What you have to do ▸ Gather up the lines with the word "high" in them.

....................

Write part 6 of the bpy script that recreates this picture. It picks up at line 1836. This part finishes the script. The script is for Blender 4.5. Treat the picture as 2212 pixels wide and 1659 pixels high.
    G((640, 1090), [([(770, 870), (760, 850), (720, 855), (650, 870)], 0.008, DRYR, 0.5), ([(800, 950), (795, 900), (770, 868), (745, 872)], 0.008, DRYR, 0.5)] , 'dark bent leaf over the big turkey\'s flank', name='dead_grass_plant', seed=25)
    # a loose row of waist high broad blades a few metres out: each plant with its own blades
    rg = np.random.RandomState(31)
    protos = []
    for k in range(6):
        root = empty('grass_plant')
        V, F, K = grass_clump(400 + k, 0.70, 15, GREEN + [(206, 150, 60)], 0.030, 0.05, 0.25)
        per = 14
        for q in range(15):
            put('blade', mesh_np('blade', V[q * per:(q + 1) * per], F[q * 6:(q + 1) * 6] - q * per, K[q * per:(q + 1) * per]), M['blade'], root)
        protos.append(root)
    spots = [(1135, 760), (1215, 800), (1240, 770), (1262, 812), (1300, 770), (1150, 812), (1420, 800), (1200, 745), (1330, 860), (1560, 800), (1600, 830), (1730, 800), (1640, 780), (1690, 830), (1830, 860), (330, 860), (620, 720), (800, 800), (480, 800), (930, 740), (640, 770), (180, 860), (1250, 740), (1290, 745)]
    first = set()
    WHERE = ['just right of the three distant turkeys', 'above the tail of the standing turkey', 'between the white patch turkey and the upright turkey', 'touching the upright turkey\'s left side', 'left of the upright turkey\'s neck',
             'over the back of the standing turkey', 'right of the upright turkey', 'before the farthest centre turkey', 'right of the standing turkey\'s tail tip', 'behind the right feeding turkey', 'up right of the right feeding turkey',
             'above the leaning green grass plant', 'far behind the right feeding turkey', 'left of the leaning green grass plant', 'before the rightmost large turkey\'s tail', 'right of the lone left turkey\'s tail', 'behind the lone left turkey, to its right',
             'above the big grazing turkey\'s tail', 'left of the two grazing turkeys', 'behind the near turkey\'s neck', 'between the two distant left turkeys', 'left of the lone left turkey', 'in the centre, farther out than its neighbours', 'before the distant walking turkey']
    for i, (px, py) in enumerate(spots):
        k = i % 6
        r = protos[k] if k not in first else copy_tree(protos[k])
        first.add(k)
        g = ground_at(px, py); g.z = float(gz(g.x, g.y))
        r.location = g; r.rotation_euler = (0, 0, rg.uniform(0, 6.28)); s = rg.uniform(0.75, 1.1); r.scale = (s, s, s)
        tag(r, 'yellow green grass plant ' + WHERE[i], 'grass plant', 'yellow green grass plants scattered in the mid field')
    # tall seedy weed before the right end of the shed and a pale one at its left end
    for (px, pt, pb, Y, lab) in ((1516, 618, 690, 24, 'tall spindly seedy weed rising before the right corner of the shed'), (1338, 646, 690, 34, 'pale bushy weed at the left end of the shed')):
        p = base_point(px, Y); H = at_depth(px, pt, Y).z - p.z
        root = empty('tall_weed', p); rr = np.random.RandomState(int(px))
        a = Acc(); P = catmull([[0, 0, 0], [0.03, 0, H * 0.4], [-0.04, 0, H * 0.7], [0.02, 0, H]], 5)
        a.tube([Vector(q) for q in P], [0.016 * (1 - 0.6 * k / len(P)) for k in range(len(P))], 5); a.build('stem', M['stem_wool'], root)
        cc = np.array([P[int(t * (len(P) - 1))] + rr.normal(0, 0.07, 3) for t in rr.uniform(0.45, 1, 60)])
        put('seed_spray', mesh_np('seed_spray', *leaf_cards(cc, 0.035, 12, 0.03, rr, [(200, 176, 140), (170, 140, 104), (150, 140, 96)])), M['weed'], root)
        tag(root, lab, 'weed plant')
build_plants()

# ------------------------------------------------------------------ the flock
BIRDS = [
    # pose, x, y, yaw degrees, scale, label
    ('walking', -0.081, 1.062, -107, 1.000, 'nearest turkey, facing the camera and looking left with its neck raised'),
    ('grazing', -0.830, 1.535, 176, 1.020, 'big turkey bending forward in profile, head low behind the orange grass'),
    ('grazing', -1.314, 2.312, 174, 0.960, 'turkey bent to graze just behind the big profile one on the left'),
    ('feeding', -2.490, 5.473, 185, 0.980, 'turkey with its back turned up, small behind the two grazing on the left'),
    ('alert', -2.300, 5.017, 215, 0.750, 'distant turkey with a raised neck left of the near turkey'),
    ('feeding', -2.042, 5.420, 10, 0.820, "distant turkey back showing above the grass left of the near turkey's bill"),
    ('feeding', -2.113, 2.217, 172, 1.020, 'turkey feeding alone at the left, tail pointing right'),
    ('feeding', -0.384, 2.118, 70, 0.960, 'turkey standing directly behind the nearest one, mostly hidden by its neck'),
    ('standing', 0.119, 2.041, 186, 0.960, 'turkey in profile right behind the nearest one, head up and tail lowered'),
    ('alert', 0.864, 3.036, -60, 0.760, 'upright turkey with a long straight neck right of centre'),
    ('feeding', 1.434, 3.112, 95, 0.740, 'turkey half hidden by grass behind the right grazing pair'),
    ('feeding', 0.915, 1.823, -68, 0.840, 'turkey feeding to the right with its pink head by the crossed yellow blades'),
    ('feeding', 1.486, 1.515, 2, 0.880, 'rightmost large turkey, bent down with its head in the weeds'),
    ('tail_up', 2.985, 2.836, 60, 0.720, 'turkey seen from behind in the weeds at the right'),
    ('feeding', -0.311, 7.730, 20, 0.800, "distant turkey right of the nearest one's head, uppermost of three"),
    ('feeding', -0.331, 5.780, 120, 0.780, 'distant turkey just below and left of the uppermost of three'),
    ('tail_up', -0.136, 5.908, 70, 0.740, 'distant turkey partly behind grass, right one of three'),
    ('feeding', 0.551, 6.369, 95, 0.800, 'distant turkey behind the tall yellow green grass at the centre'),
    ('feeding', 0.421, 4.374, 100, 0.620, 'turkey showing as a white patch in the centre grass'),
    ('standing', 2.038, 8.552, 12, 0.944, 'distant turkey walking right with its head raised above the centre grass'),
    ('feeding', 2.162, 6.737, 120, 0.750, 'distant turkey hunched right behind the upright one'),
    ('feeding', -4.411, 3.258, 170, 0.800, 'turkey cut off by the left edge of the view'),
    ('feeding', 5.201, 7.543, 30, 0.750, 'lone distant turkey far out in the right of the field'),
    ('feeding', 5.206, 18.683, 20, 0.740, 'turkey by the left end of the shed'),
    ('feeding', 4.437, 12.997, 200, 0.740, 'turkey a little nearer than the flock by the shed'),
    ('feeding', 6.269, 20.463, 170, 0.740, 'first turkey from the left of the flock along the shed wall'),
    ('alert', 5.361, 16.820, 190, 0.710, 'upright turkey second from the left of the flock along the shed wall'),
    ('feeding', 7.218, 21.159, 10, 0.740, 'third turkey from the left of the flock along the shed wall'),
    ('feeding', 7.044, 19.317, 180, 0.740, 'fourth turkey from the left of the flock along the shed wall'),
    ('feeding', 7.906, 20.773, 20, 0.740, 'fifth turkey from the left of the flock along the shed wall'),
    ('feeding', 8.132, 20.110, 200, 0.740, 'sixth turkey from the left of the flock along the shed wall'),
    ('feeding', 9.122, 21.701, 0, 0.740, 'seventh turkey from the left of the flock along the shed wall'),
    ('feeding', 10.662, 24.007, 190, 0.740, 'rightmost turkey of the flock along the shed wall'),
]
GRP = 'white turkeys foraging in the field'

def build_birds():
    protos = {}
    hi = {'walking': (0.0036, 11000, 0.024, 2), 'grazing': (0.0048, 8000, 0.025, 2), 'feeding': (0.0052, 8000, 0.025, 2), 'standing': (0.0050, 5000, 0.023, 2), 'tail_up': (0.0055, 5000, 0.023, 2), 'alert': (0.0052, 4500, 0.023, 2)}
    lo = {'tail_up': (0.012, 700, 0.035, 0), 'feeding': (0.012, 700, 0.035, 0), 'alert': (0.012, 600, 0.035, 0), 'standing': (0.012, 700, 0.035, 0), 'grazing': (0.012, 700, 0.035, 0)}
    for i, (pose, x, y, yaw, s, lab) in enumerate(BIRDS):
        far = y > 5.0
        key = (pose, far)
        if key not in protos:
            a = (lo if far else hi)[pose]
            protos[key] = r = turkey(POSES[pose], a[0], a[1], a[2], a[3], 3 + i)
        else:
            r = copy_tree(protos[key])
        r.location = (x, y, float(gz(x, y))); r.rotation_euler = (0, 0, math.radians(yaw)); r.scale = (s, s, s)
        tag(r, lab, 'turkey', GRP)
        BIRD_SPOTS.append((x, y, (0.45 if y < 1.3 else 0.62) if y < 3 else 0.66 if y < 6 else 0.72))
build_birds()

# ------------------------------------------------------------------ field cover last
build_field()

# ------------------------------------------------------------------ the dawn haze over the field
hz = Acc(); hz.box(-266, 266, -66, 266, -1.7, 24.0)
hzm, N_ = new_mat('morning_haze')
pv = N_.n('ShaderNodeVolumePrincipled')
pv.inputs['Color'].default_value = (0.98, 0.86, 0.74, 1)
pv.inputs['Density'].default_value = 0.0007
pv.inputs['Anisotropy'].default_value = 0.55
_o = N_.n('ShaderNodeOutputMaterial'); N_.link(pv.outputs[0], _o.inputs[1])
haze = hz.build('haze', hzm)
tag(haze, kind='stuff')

....................

Exercise output ▸
Write part 6 of the bpy script that recreates this picture. It picks up at line 1836. This part finishes the script. The script is for Blender 4.5. Treat the picture as 2212 pixels wide and 1659 pixels high.
    # a loose row of waist high broad blades a few metres out: each plant with its own blades